Giardini Di Mirò

Il Fuoco

(Unhip/City Centre Offices; 2009/2010)

By George Bass | 12 November 2010

City Centre Offices isn’t a label you normally associate with gloom. Home to various titans in the European electronica scene, the Offices is the place to visit if you wake up in the night needing beats, serotonin, and synthesisers (even their official Discogs entry tags them with “morning sun,” “cool air,” and “harmonious drone sound pulling you smoothly from a state of sleepiness into a state of reflection”).

Not a label you’d expect to dabble with dejected guitar stunts then, but CCO turns twelve next year, so what better way to embrace puberty than with a clipped but temperamental post-rock album—one created purely to soundtrack a landmark Italian romantic tragedy? In 2006, Mediterranean instrumentalists and one-time Godspeed You! Black Emperor support band Giardini di Mirò were hired to compose new music for Il Fuoco, a 1915 museum-honoured silent film split into three acts: La Favilla (the spark), La Fiamma (the flame) and La Cenere (the ash, separate beds, and divorce lawyers). This was a programme designed to get more people salivating than just the art crowd; anyone’s who’s seen KTL’s The Phantom Carriage—the film that inspired Ingmar Bergman, Bill Murray in Scrooged, and Bill & Ted’s Bogus Journey—will know of the alchemy that takes place when you mix silent film with decent contemporary noises. As predicted, the Giardini Di Mirò soundtrack was a hit, its limited run on Unhip Records gobbled up by European film buffs. Now City Centre Offices hopes to introduce the record to some wider buffs—ones that don’t have goatees or sit in the dark eating dried fruit with cine cameras.

Like any soundtrack album, Il Fuoco is split into themes, with each theme for the three acts of the film getting its melody reinterpreted several times. The “Favilla” tracks when played in sequence feel like one side of an unearthed vinyl: they begin with TV static and white creeping noise, then break into a hangdog rock opera that seems to describe hearts breaking in Norway. Seriously, if there’s better scenery to suit crestfallen guitars with oboes wailing in the background, then you’ve been alone in the tundra too long. Fans of old Mogwai numbers will love it, though, and three minutes of prowling snares later, the tune springs back to life with layers of atmospheric moaning. The Di Miròs have got their composition technique down pat by now: they’ve mastered the Germanic brass instruments that’ll liken them to acts like the Notwist, but they’ve also got the ears of observant post-rockers, orbiting the genre and not wallowing in it. The tempo gets restrained whenever it threatens to crush them, moving from Read Dead Redemption cues on one suite to biker sacrifices (“XXXXXXX”) on another.

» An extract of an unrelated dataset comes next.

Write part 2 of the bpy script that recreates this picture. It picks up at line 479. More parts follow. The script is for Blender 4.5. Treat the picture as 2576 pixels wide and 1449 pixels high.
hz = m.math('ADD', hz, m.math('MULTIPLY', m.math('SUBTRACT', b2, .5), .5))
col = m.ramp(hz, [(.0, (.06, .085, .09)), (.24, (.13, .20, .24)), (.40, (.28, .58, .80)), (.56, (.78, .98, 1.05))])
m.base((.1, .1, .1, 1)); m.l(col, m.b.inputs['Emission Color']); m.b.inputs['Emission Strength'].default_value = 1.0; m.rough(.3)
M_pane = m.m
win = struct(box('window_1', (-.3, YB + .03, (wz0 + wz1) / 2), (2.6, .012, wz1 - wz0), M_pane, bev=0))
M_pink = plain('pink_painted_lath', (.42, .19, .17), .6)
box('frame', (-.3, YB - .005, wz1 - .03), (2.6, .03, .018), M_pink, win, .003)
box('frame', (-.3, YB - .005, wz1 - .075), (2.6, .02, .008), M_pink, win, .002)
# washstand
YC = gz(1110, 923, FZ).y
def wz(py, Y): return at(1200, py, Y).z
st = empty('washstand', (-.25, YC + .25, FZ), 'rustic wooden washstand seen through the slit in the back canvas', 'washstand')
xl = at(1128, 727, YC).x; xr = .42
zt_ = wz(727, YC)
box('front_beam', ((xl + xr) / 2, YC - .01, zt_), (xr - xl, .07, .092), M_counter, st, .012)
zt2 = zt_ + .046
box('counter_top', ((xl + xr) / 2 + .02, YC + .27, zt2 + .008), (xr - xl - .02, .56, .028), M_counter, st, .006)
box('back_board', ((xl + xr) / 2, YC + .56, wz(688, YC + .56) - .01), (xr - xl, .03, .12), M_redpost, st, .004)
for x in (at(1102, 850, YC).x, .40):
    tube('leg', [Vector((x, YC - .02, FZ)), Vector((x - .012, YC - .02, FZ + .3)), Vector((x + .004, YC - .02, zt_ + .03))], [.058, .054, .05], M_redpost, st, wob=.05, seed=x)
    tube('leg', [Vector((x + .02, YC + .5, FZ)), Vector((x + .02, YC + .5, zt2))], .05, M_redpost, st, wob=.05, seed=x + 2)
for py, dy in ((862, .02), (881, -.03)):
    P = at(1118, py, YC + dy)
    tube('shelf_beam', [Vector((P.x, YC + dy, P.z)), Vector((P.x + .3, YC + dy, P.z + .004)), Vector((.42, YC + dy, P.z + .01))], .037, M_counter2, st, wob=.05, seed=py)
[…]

Where the cinematic template of Il Fuoco pays off is in how smoothly Giardini di Mirò stir in ambience to their crashing post-rock follies. The result is a sound you’d expect from Tortoise if they ever released a pay-what-you-like record: serene instrumentals that occasionally break to get sucked into space and digested. Sometimes, the band pushes this concept into territory where the CCO pop fans might run away, such as on the nerve-shredding “Vampa” build-up where things get a little bit evil. “∞∞∞”‘s mix of violins and appalling white noise sounds like tankers listing; Type Records colliding with Titanic. This must be what DiCaprio heard when the string section went in the water. Fortunately it’s broken by its danceable predecessor, which taps out a rhythm that flirts with pop while giving us Il Fuoco‘s high point of production (and that includes the torpedo of static in the tune’s dying moment). That’s the likely crossover moment, though ultimately horror score textures facing off with ethereal keys are never going to please everyone, and “La Cenere”‘s horn section and ghost story pulse—and the subsequent pay-out in “††” where ghosts zoom through terrified pedestrians—lower a black curtain on the album.

It’s an ordeal to take in but one that’s very well edited, and I can personally think of no better record to take your coffee to before you start a shit job. Giardini di Mirò‘s score for a hundred-year-old film manages to pack in enough hard rock kicks to raise the ghost of Tommy Vance then frighten him back off with haunted house sounds and male choral backdrops. What’s eeriest of all, though, is how GDM show amazing finality for a record that’s only their fourth. Who do they think they are? Boston?